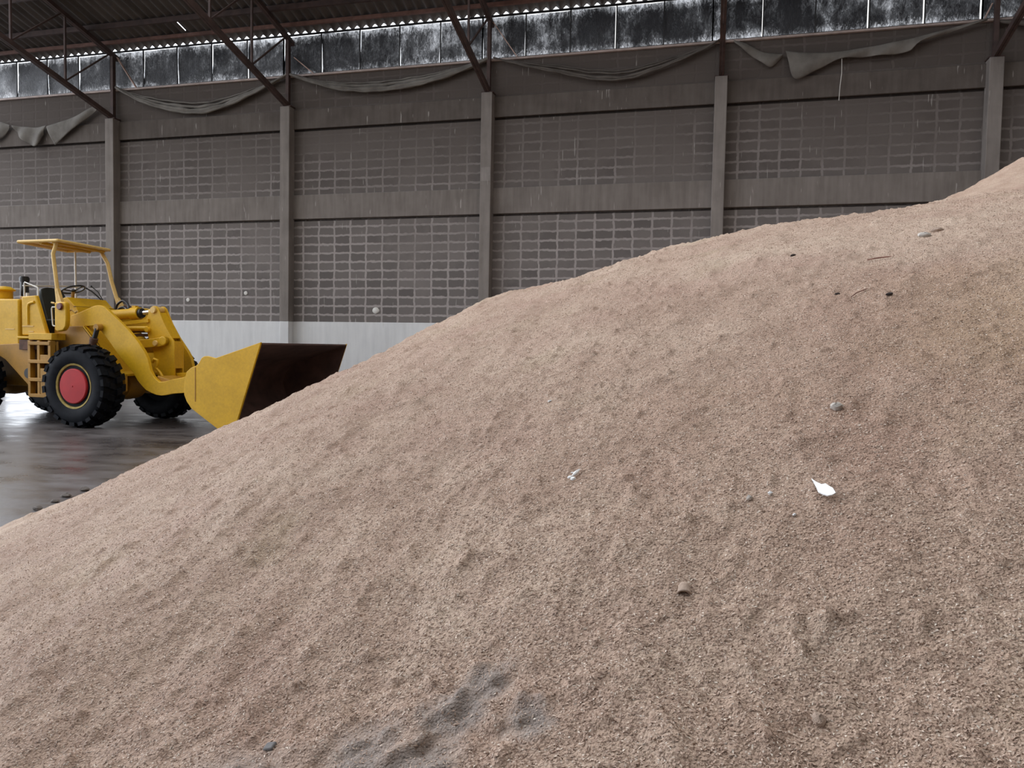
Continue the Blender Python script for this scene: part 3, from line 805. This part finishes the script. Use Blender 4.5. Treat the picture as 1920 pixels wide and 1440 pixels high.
# lift arms
arm_prof = [(-.70,1.93),(-.56,1.96),(-.48,1.99),(-.31,2.045),(-.19,2.09),(-.08,2.11),(.01,2.10),(.09,2.06),(.20,1.975),(.31,1.89),(.42,1.81),(.58,1.68),(.77,1.50),(.92,1.32),(1.0,1.19),(1.05,1.0),(1.10,.92),(1.15,.86),(1.24,.80),(1.36,.81),(1.52,.85),(1.74,.89),(1.9,.95),(2.2,1.0),(2.42,1.0),(2.44,.72),(2.2,.66),(1.78,.63),(1.52,.605),(1.40,.58),(1.29,.565),(1.18,.575),(1.09,.60),(.96,.65),(.86,.73),(.78,.81),(.69,.94),(.41,1.20),(.17,1.47),(.04,1.60),(-.05,1.69),(-.16,1.75),(-.31,1.74),(-.54,1.73),(-.69,1.73),(-.745,1.83)]
for sgn in (-1, 1):
    y0, y1 = sorted((sgn*.56, sgn*.49))
    a_ = part(MB().prism(arm_prof, y0, y1), 'lift_arm', M['yellow'], bevel=.008, ang=25)
    part(MB().lathe([(0,-.10),(.055,-.10),(.06,-.09),(.06,.03)], 18, Matrix.Translation((-.02,sgn*.57,1.72)) @ (Matrix.Rotation(math.pi,4,'Z') if sgn > 0 else Matrix.Identity(4))), 'pivot_pin', M['yellow_dirty'], a_)
    c_ = MB().tube([(-.02,sgn*.635,1.70),(-.09,sgn*.64,1.50)], .042, 14)
    cy = part(c_, 'lift_cylinder_rod', M['black'])
    part(MB().tube([(-.09,sgn*.645,1.50),(-.34,sgn*.645,.80)], .06, 16).tube([(-.08,sgn*.645,1.53),(-.10,sgn*.645,1.47)], .068, 16), 'lift_cylinder', M['rust'])
part(MB().tube([(.45,-.49,1.35),(.45,.49,1.35)], .07, 16), 'cross_tube', M['yellow'])
part(MB().prism([(1.14,.90),(1.40,.84),(1.40,.66),(1.2,.62),(1.05,.70)], -.49, .49), 'arm_cross_member', M['yellow_dirty'], bevel=.01)

# tilt lever (bellcrank), tilt cylinder, links
lv = [(.66,2.09),(.70,2.12),(.76,2.12),(.81,2.08),(.86,1.98),(.94,1.82),(1.09,1.59),(1.16,1.50),(1.17,1.42),(1.17,.83),(.98,.80),(.82,.80),(.70,1.32),(.60,1.55),(.56,1.70),(.55,1.90)]
lev = part(MB().prism(lv, -.115, -.085).prism(lv, .085, .115), 'tilt_lever', M['yellow'], bevel=.006)
wt = MB().bar((.80,0,2.0),(1.11,0,1.55),.175,.025,up=(.8,0,.6)).bar((1.15,0,1.5),(1.155,0,1.02),.175,.025,up=(1,0,0))
part(wt, 'lever_web', M['yellow'], lev, bevel=.004)
part(MB().lathe([(0,-.15),(.055,-.15),(.06,-.14),(.06,.14),(.055,.15),(0,.15)], 20, Matrix.Translation((.72,0,2.05))), 'lever_pin', M['yellow_pale'], lev)
part(MB().lathe([(0,-.19),(.075,-.19),(.08,-.18),(.08,.18),(.075,.19),(0,.19)], 22, Matrix.Translation((.98,0,1.50))), 'lever_pivot', M['yellow'], lev)
tcx = part(MB().tube([(-.42,-.02,1.95),(.16,-.02,1.985)], .095, 24).tube([(.14,-.02,1.984),(.32,-.02,1.994)], .112, 24).box((.16,-.05,2.04),(.24,.03,2.13)), 'tilt_cylinder', M['yellow'])
part(MB().tube([(.32,-.02,1.994),(.38,-.02,1.998)], .085, 20), 'gland', M['black'], tcx)
part(MB().tube([(.36,-.02,1.997),(.60,-.02,2.02)], .045, 18), 'piston_rod', M['chrome'], tcx)
part(MB().tube([(.55,-.02,2.015),(.72,-.02,2.05)], [.05,.075], 16), 'rod_eye', M['yellow_pale'], tcx)
part(MB().bar((-.2,-.12,1.78),(.62,-.12,1.86),.05,.06).tube([(-.1,-.1,1.72),(.60,-.1,1.72)], .05, 14), 'guide_rod', M['yellow'])
lk = part(MB().bar((.20,-.15,1.42),(.84,-.15,1.47),.06,.15).lathe([(0,-.06),(.075,-.06),(.08,-.05),(.08,.05),(0,.06)], 22, Matrix.Translation((.98,-.14,1.50))).bar((.80,-.15,1.465),(1.0,-.15,1.50),.06,.16), 'pivot_bracket', M['yellow'], bevel=.008)
part(MB().lathe([(0,-.03),(.045,-.03),(.05,-.02),(.05,.03)], 16, Matrix.Translation((.82,-.18,1.46))), 'pin_boss', M['yellow_pale'], lk)
for z in (1.60, 1.67, 1.73):
    part(MB().tube([(-.1,-.05,z-.04),(.3,-.05,z),(.62,-.05,z)], .028, 10), 'hydraulic_pipe', M['rust'])
part(MB().lathe([(0,-.05),(.045,-.05),(.05,-.04),(.05,.04),(0,.05)], 16, Matrix.Translation((.60,-.12,1.70))), 'pipe_clamp', M['yellow'])
# lower link from lever to bucket, and a shackle
part(MB().bar((1.05,0,.86),(2.42,0,.95),.12,.14), 'bucket_link', M['yellow'], bevel=.01)
sh = [(.86,-.30,1.12),(.90,-.30,1.18),(.97,-.30,1.16),(.97,-.30,1.09),(.93,-.30,1.03),(1.02,-.30,.95),(1.10,-.30,.84)]
part(MB().tube(sh, .028, 10), 'hose_guide', M['yellow'])

# hydraulic hoses
for (pts, r) in (([(-.62,.35,2.02),(-.58,.35,2.16),(-.46,.35,2.24),(-.36,.33,2.22),(-.26,.30,2.14),(-.20,.25,2.06)], .022), ([(-.55,.3,2.04),(-.46,.3,2.10),(-.36,.28,2.12),(-.26,.24,2.09),(-.1,.1,2.06)], .022)):
    part(MB().tube([tuple(p) for p in spline(pts, 6)], r, 10), 'hydraulic_hose', M['black'])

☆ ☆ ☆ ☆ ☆

Find the lines that include the string "from", then copy each of them.

Continue the Blender Python script for this scene: part 3, from line 805. This part finishes the script. Use Blender 4.5. Treat the picture as 1920 pixels wide and 1440 pixels high.
# lower link from lever to bucket, and a shackle